Rector's Chronicle

A Message from the Rector
Saturday, May 30, 2020

My dear friends,

When we came to America three and a half years ago, people often asked me what I found different or surprising about being here. In truth, people seem to me to be very much the same the world over. There are cultural quirks and nuances for sure, but they are not necessarily that obvious – at least not in the way that language or accents are.

The one really significant thing I did not calculate on, though, was the extent to which race and racial division continue to be such a factor in American life. From across the other side of the Atlantic, the success of the civil rights movement and the legislation passed as a result of it seemed to be a resolution of the injustices of the past. From a distance, America seemed to be an amazing success story: People of many cultures and backgrounds coming from the world over, all glad to become American. The great “melting pot” was, in theory at least, the envy of the world. What I had not realized in coming here was the fact that many of the people I would meet and minister to lived through the civil rights movement and, for them, it remains a vivid and, in some cases, an overwhelming and defining reality.

The despicable deaths of George Floyd and Ahmaud Arbery, and the response to them are witness to the fact that my transatlantic vision of America missed a very great deal. This is not to say that race is not a significant factor in Great Britain and other parts of the world, but there is no question it is much more so in the minds of a large section of American society.

There are various things that hold societies together, but none more important than the compassionate rule of law applied equally and impartially to all – where the innocent and oppressed are protected, not victimized. If George Floyd and Ahmaud Arbery, and those responsible for their deaths are not treated exactly the same way as anyone else, then society can not cohere.

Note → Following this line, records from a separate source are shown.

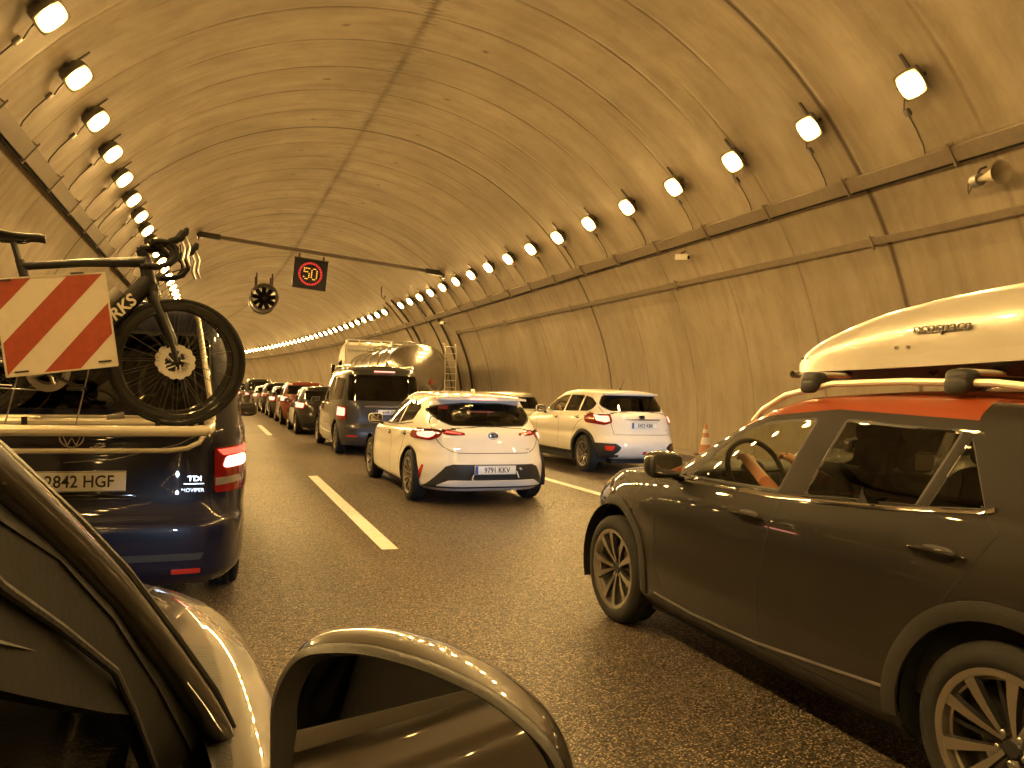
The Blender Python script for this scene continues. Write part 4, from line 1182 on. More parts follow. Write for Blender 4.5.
text('COROLLA', .032, 'badge', cor, (-.42, CB.hit(-.42, .71, 'rear')[0].y-.002, .71), (PI/2, 0, 0), name='model_lettering')
text('HYBRID', .026, 'badge', cor, (.44, CB.hit(.44, .71, 'rear')[0].y-.002, .71), (PI/2, 0, 0), name='model_lettering')
plate(cor, '9791 KKV', (0, CB.hit(0, .47, 'rear')[0].y-.028, .465))
bm = bmesh.new(); tube(bm, [(-.27, -.03, .41), (-.29, -.03, .36), (-.27, -.03, .34)], .008); tube(bm, [(.27, -.03, .45), (.30, -.03, .37)], .008); tube(bm, [(.33, -.03, .47), (.31, -.035, .49)], .012); obj('tow_eye', bm, 'white_plastic', cor)
# straw hat on the parcel shelf
bm = bmesh.new(); lathe(bm, [(0, 0), (.0, .20), (.008, .205), (.012, .11), (.05, .105), (.10, .095), (.115, .06), (.118, 0)], axis='z', seg=30)
for v in bm.verts: v.co.z += .15*v.co.x**2
hat = obj('straw_hat', bm, 'straw', None, (3.23+.30, 8.9+.55, .955), (.35, .15, .4)); tag(hat, 'pale straw hat lying behind the rear window of the white hatchback', 'hat')
bm = bmesh.new(); box(bm, (0, .68, .93), (1.15, .45, .02)); obj('parcel_shelf', bm, 'interior_dark', cor)

# --- pale crossover, right lane
Su = dict(name='crossover', paint='paint_cream', L=4.45, W=1.78, H=84, sub=5, axles=(.80, 3.44), wheel=('six_double', .335, .215, .22), arch=.39, yc=2.2,
    tap=[(0, .92), (.5, .99), (1.0, 1.0), (3.4, .99), (4.45, .93)], belt=1.08, dash=3.05, rearseat=1.0, gz=1.0, hood_crown=.05, roof_crown=.035,
    tub=[(.18, 4.3, .80, .28, 5, 3.6), (.08, 4.38, .85, .33, 5, 3.6), (.0, 4.43, .88, .46, 5, 3.4), (.0, 4.45, .885, .60, 5, 3.2), (.05, 4.42, .87, .70, 5, 3.2), (.08, 4.38, .885, [(0, .86), (4.3, .80)], 4.6, 3), (.12, 4.3, .87, [(0, 1.0), (1.5, .98), (4.4, .90)], 4.6, 3),
         (.20, 4.2, .82, [(0, 1.10), (1.0, 1.09), (2, 1.06), (3.2, 1.03), (4.3, .93)], 4.4, 3), (.26, 4.15, .79, [(0, 1.12), (1.0, 1.11), (2, 1.08), (3.2, 1.045), (4.3, .94)], 4.4, 3)],
    gh=[(.24, 3.35, .785, [(0, 1.08), (2, 1.05), (3.5, 1.0)], 4.4, 3.4), (.29, 3.2, .77, [(0, 1.13), (3, 1.10)], 4.4, 3.4), (.42, 2.85, .72, [(0, 1.28), (3, 1.26)], 4.4, 3.6),
        (.52, 2.5, .66, [(.4, 1.41), (1.6, 1.435), (2.5, 1.39)], 4.6, 4), (.52, 2.35, .62, [(.4, 1.46), (1.6, 1.49), (2.4, 1.445)], 5, 4.2), (.56, 2.25, .57, [(.5, 1.48), (1.6, 1.515), (2.3, 1.465)], 5, 4.4)],
    side_windows=[(roundpoly([(2.86, 1.08), (2.40, 1.31), (2.05, 1.395), (1.72, 1.42), (1.82, 1.09)], [.02, .05, .05, .02, .02]), 'glass_clear', 'door_window'),
                  (roundpoly([(1.76, 1.095), (1.66, 1.42), (1.10, 1.41), (1.16, 1.11)], .02), 'glass_mid', 'door_window'),
                  (roundpoly([(1.10, 1.115), (1.04, 1.405), (.80, 1.37), (.62, 1.26), (.66, 1.17), (.80, 1.12)], [.02, .02, .06, .05, .05, .03]), 'glass_mid', 'quarter_window')],
    rear_window=roundpoly([(-.52, 1.13), (-.62, 1.20), (-.64, 1.26), (-.56, 1.42), (.56, 1.42), (.64, 1.26), (.62, 1.20), (.52, 1.13)], .04),
    windshield=roundpoly([(-.66, 1.1), (.66, 1.1), (.54, 1.40), (-.54, 1.40)], .05), mir=(.85, 2.55, 1.10), handles=[(1.96, .97), (1.05, 1.0)],
    seams=[([(2.9, 1.08), (2.98, .95), (2.95, .5), (2.85, .36)], 'side', False), ([(1.80, 1.08), (1.83, .8), (1.82, .40)], 'side', False), ([(.70, 1.15), (.75, 1.02), (1.0, .90), (1.2, .72), (1.25, .45)], 'side', False),
           ([(-.66, 1.2), (-.60, .95), (-.56, .72), (.56, .72), (.60, .95), (.66, 1.2)], 'rear', False)],
    trims=[('tailgate_trim', 'badge', [(-.36, .985), (.36, .985)], 'rear', .022, .012, False)],
    patches=[('tail_light', 'lens_red', roundpoly([(.57, 1.06), (.84, 1.08), (.84, .91), (.68, .88), (.57, .93)], .025), 'rear', .008),
             ('fog_housing', 'clad_plastic', roundpoly([(.50, .42), (.46, .50), (.55, .565), (.80, .565), (.83, .35), (.60, .32)], .02), 'rear', .006),
             ('plate_recess', 'paint_cream', roundpoly([(-.38, .80), (.38, .80), (.38, .985), (-.38, .985)], .03), 'rear', .002),
             ('headlight', 'lens_clear', roundpoly([(3.9, .92), (4.4, .76), (4.42, .84), (4.1, .96)], .02), 'side', .006)],
    regions=[([(-.1, .2), (4.6, .2), (4.6, .36), (-.1, .36)], 'side', 1, None)])
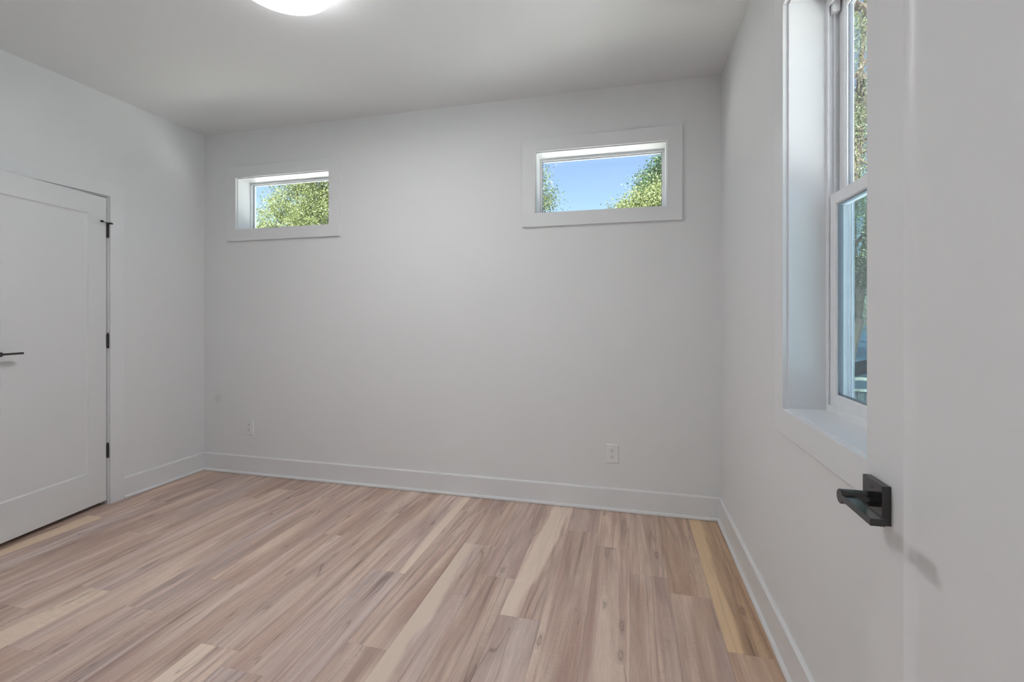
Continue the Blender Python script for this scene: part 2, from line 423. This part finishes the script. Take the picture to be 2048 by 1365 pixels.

The videos are horrendous. If the reality is as it appears in them, then justice has some serving to do for sure.

For us as Christians, we are held accountable to the promises we made or that were made on our behalf at Baptism:

Q. Will you strive for justice and peace among all people, and respect the dignity of every human being?
A. I will, with God's help.

Fundamentally, justice is not only a secular value. It is also a spiritual one. Justice for all: For those like us and those unlike us, for those who agree with us and for those who don’t, for George Floyd and Ahmaud Arbery, and yes, for those who killed them – justice based not on bias or partisan emotion, but on reason, scripture, faith, and the rule of law.

When I was serving as a chaplain in the British Army, a terrible thing happened in Cyprus in 1994 near one of our bases there. Three soldiers from the First Battalion of the Royal Green Jackets brutally assaulted and killed a tour guide. The soldiers were tried and sentenced to life in prison, but to the Cypriot population, the Royal Green Jackets and all who wore that cap badge were guilty. Indeed, all British soldiers were. We could not go into the Cypriot towns for several years. The battalion could never serve in Cyprus again.

That is the way. Those who wear uniform represent more than themselves and, if they disgrace themselves, they disgrace all those who wear their cap badge. We perhaps should not attribute the appalling actions of a policeman or a person of one color or another to the rest, but it is hard for us not to. Whether one wears a uniform or not, as Christians, God calls us to work earnestly to ensure that the degenerate acts of a few – acts that deny others of the aforementioned “justice and peace” – not only are not tolerated or excused, but condemned and expunged. If one does not, then one’s Baptismal Covenant is not only hollow, but also disingenuous.

I pray that the fresh and glorious vision of what America could be, declared by the Reverend Dr. Martin Luther King, Jr. on the steps of the Lincoln Memorial, will one day come to truly be. A place where superficial differences of appearance and deeper differences of culture and belief do not prevent individuals from being treated equally under the law and with kindness and courtesy by all. Every day, each of us has a duty, before God and in their own way, to “strive for justice and peace among ALL people, and to respect the dignity of every human being” – and to accept the Lord’s help in so doing.